Sweden opens unmanned 24-hour convenience store

The brick-and-mortar shop operates via smartphone: Download the app, swipe a finger to unlock the door, and make purchases through the phone.

Jan Olsen/AP/File
Swedish IT entrepreneur Robert Ilijason shows how to use a cell phone to scan a purchase at the un-manned, app-based shop in the southern Sweden village of Viken on Jan. 27, 2016. While automated technologies, like self-driving transportation has made progress in the US and elsewhere, technology that replaces humans with robot workers has sometimes been more controversial.

A small town in Sweden has opened the first unmanned 24-hour shop in the country, a move the store’s owner says might help bring convenience stores back to rural areas instead of forcing residents to travel large distances to the nearest supermarket.

The store in Viken, in southern Sweden, would be familiar to people who’ve used Zipcar to rent a car or made mobile payments: shoppers download a cellphone app, then use the phone to unlock the store’s door by swiping a finger.

They then use the phone’s app to scan their purchases, which are charged in a monthly invoice, the Associated Press reports.

The 480-square-foot store offers a variety of basics, including milk, bread, sugar, canned food, and diapers.

So far, it’s still a homespun operation created by Robert Ilijason, a 39-year-old IT specialist who got the idea for the store, which opened in January, after having to make a 20 minutes to get baby food.

“My ambition is to spread this idea to other villages and small towns,” Mr. Ilijason told the AP. “It is incredible that no one has thought of this before.”

Other unmanned technologies such as transportation systems are also beginning to gain a foothold outside the US, with regulators in the Netherlands recently championing a self-driving bus system that’s recently begun testing in a small university town. In South Korea, researchers at Seoul National University are currently testing self-driving taxis to help students with disabilities get around its campus.

In the US, while personal self-driving car technology appears to be slowly moving forward, championed by tech companies and carmakers, other efforts that could potentially have an impact on the labor market have slowed.

One example is all-electronic toll systems, which are currently in use on busy routes such as the Golden Gate Bridge and New York’s Henry Hudson Bridge between the Bronx and Manhattan. On the Henry Hudson, drivers that don’t have an EZ-Pass transponder must pay $5 by mail after their license plate is captured by a booth-mounted camera.

But drivers from Connecticut, for example, aren’t required to pay later because of a current deal with the Metropolitan Transportation Agency, though they have racked up a bill of $496,000 in a two-year period between 2012 and 2014, the Wall Street Journal reports.

In New Jersey, toll collectors have also faced concerns about privatization efforts that have also threatened their jobs.
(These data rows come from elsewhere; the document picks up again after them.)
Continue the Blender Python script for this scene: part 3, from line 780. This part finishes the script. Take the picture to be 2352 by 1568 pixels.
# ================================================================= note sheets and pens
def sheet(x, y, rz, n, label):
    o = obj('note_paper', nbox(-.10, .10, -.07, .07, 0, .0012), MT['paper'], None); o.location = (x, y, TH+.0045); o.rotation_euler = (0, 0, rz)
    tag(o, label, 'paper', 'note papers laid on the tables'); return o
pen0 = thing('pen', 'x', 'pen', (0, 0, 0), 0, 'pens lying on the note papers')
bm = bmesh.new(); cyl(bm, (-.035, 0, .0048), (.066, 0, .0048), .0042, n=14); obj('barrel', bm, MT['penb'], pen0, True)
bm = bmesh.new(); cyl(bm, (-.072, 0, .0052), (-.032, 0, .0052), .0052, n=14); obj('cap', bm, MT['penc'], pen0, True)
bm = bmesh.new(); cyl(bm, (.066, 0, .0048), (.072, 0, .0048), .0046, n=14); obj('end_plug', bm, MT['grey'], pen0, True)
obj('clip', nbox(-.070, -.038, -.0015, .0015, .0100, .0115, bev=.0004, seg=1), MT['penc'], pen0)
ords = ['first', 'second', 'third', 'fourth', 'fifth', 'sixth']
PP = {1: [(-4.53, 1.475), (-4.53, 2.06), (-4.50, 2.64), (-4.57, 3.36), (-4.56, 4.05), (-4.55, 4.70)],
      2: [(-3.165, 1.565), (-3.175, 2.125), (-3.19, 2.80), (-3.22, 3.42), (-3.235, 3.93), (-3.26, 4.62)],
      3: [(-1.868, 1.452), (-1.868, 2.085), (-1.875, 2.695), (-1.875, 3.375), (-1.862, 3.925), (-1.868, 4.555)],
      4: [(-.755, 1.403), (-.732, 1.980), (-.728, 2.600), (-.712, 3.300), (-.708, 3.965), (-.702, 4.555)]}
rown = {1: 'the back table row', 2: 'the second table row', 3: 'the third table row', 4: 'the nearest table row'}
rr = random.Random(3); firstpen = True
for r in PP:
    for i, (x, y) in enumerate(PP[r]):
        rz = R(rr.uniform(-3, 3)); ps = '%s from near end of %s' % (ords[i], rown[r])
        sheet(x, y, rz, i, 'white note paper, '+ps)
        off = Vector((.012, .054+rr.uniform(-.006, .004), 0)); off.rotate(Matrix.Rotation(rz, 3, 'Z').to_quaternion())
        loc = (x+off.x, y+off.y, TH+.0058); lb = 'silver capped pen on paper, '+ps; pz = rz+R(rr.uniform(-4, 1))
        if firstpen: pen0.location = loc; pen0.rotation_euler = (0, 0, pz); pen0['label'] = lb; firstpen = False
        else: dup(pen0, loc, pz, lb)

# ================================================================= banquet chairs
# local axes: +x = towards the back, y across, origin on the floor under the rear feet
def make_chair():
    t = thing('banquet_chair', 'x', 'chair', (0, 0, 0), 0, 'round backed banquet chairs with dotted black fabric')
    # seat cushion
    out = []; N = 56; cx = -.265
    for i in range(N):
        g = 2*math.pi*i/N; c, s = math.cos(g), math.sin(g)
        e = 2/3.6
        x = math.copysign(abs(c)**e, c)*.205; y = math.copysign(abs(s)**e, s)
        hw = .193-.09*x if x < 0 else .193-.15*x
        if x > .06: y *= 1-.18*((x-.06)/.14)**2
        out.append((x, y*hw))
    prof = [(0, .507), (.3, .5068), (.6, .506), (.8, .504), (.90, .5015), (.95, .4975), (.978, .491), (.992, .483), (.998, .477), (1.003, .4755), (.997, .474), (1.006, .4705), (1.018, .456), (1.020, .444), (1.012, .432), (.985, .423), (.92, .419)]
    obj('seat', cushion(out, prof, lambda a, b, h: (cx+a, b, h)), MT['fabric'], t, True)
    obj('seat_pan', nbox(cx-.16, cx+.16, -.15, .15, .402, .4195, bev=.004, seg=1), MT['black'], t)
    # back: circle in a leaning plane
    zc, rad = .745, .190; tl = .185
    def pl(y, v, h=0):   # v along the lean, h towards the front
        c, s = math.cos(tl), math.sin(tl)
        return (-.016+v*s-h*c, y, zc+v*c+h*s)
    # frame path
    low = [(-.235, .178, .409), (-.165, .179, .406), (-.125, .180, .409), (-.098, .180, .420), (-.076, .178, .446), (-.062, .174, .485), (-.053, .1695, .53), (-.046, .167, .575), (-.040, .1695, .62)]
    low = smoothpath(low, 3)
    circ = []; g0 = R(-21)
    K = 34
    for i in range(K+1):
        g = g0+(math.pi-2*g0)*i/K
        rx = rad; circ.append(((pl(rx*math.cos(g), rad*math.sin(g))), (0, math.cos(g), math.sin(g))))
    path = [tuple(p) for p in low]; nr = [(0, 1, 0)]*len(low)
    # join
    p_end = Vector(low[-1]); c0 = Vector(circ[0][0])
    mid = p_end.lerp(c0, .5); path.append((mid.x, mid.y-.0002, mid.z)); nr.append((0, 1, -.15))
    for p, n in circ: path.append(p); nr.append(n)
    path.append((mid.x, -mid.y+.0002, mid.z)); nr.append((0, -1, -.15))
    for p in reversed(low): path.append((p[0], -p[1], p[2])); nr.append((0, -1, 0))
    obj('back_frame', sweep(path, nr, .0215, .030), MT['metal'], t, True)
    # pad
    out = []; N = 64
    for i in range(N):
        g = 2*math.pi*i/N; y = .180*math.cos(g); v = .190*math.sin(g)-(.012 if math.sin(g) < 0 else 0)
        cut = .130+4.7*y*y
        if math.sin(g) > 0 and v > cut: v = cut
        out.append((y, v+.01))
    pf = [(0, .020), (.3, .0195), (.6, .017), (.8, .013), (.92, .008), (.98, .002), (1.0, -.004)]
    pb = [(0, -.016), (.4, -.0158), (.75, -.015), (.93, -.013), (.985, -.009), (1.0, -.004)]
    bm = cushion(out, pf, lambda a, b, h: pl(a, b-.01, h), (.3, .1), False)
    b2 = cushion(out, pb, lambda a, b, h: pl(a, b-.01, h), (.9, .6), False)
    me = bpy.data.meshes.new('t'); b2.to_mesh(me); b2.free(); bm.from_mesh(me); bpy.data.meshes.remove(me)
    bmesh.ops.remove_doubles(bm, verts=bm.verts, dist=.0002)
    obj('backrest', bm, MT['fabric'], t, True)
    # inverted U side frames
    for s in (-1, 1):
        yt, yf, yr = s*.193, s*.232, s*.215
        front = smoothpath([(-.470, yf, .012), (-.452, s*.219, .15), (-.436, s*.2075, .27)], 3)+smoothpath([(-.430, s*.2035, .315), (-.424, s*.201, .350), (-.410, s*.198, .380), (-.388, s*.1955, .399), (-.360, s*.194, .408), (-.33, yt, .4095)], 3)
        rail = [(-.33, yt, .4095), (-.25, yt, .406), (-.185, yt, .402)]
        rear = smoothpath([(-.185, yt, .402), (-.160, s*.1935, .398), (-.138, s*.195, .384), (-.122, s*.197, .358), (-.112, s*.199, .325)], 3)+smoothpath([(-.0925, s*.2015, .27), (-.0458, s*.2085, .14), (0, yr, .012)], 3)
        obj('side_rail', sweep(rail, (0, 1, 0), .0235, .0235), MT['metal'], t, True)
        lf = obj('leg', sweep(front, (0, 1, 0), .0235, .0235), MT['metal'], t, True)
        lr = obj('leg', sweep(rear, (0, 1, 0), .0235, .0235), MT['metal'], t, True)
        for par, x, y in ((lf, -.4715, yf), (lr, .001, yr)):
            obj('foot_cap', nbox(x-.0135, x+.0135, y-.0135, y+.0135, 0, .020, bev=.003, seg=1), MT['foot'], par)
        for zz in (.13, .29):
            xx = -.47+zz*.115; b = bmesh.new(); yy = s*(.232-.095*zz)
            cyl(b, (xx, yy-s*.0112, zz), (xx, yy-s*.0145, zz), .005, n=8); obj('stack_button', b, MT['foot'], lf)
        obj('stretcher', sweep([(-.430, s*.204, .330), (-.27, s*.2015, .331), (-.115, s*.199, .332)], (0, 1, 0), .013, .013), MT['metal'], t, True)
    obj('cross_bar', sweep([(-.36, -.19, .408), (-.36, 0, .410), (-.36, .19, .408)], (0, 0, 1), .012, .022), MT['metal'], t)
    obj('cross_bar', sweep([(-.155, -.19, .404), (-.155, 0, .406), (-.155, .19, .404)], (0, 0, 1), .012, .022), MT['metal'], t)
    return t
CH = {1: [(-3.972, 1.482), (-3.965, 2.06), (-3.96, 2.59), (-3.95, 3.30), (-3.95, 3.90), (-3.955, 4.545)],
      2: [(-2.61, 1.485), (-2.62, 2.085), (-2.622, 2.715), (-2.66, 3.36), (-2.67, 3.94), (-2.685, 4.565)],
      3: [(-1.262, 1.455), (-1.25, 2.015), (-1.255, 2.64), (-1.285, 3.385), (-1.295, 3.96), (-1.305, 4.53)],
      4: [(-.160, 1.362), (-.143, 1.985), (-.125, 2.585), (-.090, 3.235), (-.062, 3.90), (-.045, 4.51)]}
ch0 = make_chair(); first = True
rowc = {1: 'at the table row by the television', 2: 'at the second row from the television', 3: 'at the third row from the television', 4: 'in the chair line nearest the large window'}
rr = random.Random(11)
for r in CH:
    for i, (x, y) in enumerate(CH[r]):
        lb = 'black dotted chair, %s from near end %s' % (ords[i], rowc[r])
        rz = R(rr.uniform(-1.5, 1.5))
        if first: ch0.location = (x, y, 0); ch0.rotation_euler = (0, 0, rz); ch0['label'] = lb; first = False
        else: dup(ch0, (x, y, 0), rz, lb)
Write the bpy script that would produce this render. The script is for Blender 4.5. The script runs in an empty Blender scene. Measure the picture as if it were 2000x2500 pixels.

Those battles – which resulted in salary cuts for the public employees – occurred as the state continued transitioning into using EZ-Pass on the New Jersey Turnpike. Since the automated toll-taking system was first introduced in 2000, the turnpike has seen a decline from 900 toll workers to nearly 200 full-time and 450 part-time jobs.

But in a more unusual move in a time of increasing automation, Mercedes Benz recently gave some of its robot workers a pink slip, replacing them with human workers in its biggest plant, which produces 400,000 vehicles a year.

“Robots can’t deal with the degree of individualization and the many variants that we have today,” Markus Schaefer, head of production at the German carmaker, told Bloomberg. “We’re saving money and safeguarding our future by employing more people.”

But in the small town of Viken, the transition from human workers to automated shopping is making progress, though the store still needs human help.

One concern for Ilijason’s store is how older residents in the town of 4,200 people will use the new technology.

He is considering other ways to unlock the door, including using a credit card reader like what is used by many banks, or the more personal option of having someone man the store for a few hours a day to help people who aren’t comfortable with the high-tech shopping, the AP reports.

Currently, he receives deliveries and stacks products on the store’s shelves, then leaves the rest to his customers. For security, he has installed six security cameras and gets an alert by text message if the store’s door stays open for longer than eight seconds or if someone tries to break it open.

But some customers hailed the store’s speed and convenience. ”No queues,” Raymond Arvidsson, a friend of Ilijason's, told the AP. “Quick in, quick out. I like.”